Gather every line below where "from" appears.

START

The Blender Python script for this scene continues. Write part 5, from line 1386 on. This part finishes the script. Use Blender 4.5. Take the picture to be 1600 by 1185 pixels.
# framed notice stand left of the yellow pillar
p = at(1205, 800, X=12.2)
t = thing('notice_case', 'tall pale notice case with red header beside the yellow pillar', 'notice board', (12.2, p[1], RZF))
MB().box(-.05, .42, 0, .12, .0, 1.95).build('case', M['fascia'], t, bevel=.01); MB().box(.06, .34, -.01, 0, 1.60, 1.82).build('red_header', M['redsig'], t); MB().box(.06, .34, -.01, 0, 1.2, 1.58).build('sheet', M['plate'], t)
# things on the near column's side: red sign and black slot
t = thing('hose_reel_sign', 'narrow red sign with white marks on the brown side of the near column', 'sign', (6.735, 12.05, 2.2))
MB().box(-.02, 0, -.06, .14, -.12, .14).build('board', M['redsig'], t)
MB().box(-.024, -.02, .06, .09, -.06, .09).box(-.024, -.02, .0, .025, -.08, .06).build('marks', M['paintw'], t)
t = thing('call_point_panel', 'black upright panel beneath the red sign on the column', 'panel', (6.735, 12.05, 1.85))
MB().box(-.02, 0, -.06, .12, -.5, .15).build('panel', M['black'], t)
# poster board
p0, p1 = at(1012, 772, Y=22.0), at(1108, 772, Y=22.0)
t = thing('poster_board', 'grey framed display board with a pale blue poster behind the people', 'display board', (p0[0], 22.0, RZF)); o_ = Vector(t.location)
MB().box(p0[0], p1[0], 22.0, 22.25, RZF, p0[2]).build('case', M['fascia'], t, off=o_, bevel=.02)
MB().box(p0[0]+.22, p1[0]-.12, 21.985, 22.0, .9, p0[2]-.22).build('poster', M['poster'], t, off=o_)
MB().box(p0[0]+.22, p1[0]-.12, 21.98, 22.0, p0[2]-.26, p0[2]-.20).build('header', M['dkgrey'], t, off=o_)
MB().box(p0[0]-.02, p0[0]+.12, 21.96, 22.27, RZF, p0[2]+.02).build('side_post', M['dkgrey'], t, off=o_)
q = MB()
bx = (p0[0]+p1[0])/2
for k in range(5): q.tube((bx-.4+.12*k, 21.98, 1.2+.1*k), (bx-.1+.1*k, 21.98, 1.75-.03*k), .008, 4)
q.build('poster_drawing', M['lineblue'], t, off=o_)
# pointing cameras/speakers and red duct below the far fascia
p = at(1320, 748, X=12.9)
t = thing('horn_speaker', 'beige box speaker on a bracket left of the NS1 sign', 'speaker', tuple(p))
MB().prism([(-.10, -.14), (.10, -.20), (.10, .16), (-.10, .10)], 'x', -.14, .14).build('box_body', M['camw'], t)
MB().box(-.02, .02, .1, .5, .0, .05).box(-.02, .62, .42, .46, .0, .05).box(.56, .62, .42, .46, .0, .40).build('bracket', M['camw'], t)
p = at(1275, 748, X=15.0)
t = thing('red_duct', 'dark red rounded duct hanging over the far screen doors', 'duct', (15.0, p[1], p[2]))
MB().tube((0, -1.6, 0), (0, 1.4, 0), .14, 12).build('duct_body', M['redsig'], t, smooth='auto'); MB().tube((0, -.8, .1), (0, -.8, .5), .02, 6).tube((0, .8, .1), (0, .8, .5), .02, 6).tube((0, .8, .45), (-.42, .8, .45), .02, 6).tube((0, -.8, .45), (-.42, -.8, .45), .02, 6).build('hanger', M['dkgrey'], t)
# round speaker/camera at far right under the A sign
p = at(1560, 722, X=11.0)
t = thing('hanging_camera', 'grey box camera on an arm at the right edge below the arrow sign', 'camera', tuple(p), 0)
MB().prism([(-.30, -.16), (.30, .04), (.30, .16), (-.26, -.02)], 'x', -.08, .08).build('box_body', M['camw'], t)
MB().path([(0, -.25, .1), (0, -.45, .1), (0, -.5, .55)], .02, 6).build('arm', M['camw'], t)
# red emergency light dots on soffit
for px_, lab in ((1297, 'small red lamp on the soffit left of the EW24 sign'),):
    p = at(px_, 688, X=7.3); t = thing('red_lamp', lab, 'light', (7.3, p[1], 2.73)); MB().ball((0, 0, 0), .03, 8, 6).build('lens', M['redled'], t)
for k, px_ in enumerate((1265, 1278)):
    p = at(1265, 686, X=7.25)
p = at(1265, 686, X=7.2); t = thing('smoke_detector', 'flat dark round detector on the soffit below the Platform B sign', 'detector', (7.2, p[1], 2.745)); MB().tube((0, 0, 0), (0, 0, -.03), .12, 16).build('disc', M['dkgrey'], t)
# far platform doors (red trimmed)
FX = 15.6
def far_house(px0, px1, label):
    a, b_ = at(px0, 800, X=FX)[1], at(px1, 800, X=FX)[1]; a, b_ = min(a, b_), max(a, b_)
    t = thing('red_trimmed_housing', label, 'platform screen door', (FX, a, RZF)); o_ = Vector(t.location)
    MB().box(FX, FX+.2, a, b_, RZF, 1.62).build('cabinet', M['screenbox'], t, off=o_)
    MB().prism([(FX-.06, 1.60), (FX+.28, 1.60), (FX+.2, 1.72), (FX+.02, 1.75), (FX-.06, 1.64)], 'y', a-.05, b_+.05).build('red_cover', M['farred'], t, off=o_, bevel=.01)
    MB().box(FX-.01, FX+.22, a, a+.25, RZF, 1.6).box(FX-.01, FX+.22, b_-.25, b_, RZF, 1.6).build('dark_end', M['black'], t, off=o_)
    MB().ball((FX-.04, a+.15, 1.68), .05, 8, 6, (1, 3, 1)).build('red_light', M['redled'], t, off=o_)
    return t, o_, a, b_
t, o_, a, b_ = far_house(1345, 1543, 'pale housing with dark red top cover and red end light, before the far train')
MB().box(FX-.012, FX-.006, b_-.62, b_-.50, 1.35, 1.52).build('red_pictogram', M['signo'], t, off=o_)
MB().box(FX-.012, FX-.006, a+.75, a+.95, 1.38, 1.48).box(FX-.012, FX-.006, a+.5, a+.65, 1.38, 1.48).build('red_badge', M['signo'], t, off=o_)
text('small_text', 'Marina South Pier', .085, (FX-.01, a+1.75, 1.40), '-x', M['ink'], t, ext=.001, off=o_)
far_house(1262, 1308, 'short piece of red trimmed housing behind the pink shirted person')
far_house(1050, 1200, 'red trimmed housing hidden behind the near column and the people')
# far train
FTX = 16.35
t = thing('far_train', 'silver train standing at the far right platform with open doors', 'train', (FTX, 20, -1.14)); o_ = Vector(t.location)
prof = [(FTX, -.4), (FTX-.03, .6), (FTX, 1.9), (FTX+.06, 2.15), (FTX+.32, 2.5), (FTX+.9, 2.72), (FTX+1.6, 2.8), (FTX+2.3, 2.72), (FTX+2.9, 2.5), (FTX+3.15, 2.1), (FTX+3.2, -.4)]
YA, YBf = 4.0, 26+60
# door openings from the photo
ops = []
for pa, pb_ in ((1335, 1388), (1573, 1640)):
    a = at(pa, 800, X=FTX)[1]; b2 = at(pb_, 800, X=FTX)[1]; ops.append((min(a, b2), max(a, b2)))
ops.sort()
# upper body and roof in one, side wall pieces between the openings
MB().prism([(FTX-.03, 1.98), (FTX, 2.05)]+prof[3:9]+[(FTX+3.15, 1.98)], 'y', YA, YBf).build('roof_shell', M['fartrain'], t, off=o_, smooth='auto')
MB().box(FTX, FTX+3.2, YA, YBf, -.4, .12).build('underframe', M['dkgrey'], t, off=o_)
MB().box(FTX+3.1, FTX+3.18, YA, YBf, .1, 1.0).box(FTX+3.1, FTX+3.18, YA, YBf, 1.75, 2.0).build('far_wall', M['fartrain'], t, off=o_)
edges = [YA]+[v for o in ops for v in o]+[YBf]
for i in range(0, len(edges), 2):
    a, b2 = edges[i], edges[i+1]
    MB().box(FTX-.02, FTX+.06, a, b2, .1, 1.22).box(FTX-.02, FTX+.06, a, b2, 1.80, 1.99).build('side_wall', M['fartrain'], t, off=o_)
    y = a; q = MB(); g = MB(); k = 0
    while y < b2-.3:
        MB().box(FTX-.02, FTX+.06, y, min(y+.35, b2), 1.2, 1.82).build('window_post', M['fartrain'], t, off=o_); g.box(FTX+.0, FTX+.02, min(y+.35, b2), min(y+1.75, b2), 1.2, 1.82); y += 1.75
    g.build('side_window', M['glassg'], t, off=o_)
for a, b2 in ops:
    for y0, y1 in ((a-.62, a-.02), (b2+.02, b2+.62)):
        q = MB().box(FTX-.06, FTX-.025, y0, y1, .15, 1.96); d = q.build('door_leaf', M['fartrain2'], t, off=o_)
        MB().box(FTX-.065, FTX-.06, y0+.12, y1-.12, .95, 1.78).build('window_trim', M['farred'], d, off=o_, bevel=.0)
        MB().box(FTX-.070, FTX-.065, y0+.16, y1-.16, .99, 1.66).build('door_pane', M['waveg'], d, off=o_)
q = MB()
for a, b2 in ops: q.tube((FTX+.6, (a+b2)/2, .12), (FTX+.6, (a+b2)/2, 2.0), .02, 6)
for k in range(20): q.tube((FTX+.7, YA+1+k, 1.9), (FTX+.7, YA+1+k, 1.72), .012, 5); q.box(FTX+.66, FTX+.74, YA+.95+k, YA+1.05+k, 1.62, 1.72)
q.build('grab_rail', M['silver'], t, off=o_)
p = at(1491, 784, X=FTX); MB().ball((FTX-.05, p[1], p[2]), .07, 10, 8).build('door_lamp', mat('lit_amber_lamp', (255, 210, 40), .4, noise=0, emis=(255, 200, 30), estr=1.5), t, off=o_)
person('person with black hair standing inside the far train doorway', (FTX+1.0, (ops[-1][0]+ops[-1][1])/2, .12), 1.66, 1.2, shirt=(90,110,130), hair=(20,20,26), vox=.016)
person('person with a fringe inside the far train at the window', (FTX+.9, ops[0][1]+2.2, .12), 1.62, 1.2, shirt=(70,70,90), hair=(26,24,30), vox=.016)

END

### Task response
The Blender Python script for this scene continues. Write part 5, from line 1386 on. This part finishes the script. Use Blender 4.5. Take the picture to be 1600 by 1185 pixels.
# door openings from the photo